Passing on my experience with the Alexander Technique in connection with my long term occupation as violinist and violin teacher is an important objective of mine.
The Alexander Technique also opened a fundamental perspective for me as a musician. I noticed that I habitually had many various body parts in use, for example when playing particularly accentuated notes or passages. Many movements were unnecessarily being made in parallel, and this often with exaggerated muscle tone.
Integration by separation
With the Alexander Technique we learn to give the individual parts of our movement apparatus their own room back, and whilst playing we can decide in which way we wish to bring them into connection.
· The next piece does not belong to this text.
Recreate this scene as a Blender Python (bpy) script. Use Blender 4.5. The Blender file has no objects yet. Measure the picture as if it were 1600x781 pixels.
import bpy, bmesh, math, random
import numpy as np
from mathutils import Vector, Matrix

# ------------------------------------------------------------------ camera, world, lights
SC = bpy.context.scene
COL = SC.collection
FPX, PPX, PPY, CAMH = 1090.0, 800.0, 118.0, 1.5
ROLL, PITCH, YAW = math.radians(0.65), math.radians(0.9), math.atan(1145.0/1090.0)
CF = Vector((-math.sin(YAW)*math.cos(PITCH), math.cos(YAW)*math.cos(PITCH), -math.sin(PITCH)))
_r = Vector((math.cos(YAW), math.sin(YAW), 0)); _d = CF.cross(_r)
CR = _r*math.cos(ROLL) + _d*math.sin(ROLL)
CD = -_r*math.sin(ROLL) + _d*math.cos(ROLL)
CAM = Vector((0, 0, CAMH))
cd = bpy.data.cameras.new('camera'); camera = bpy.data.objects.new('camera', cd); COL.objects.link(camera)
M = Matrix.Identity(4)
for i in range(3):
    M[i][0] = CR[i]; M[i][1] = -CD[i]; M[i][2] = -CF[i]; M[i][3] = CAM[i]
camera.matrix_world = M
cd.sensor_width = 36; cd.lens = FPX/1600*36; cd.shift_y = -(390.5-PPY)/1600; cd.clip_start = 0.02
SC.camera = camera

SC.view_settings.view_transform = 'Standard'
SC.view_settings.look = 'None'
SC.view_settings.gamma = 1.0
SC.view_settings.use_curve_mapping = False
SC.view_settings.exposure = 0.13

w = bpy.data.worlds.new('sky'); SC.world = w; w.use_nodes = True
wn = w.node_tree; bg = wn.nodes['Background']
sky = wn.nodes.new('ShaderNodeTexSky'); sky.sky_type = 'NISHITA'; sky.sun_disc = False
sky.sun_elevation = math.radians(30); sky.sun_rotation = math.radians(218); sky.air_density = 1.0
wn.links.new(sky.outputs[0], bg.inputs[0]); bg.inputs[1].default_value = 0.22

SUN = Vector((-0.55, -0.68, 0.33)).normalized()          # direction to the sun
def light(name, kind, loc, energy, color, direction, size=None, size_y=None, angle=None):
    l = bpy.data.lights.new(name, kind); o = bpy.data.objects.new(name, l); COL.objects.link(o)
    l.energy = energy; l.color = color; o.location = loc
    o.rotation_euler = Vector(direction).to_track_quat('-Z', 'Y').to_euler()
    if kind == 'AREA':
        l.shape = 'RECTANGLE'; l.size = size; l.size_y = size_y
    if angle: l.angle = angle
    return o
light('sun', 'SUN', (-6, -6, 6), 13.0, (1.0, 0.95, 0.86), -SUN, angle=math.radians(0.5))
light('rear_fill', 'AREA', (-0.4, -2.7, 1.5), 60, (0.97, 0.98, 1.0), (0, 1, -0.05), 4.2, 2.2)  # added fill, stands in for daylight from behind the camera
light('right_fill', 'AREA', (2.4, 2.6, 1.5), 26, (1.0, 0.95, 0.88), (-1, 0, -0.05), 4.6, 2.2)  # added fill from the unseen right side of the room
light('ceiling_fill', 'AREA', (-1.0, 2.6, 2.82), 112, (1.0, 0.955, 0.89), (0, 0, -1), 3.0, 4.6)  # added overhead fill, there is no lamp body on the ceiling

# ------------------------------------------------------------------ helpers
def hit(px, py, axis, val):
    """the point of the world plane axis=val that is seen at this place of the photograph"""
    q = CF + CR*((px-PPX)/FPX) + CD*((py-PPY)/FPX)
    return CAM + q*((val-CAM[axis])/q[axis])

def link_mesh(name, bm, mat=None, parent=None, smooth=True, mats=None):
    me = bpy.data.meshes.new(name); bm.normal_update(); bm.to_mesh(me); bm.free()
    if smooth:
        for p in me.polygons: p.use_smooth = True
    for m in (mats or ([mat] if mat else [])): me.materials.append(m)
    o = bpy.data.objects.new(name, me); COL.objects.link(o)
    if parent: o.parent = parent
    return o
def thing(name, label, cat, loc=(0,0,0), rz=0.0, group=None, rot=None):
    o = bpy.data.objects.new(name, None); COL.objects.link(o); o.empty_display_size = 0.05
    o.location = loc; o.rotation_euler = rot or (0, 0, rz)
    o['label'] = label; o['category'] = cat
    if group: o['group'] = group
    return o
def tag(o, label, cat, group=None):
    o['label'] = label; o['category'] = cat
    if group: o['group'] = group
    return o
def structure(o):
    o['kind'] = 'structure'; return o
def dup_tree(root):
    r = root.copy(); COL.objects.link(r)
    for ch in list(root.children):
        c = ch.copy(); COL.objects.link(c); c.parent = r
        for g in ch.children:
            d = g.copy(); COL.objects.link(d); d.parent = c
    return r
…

This could be called untying ourselves.
And we can leave out a lot of muscle work without becoming limp. Quite the opposite: As if through a hose we finally stepped off of, vitality flows in all directions.
We begin to discover the space between stimulus and reaction. Often something like an approaching difficult passage or even just beginning to play leads us to completely “collapse” into the instrument. With the Alexander Technique we learn to stop the impulse to immediately and automatically start playing, and begin to perceive that we can remain in contact with ourselves in every moment.
“The first time I was allowed to work with one of my fellow students, I experienced such a sense of inner peace. My patterns in everyday life and in my playing began to change by degrees and it became clear to me that this would be a life long process.”
Simon Fordham, leader of the second violins of the Munich Philharmonic Orchestra, about his Alexander Technique teacher training.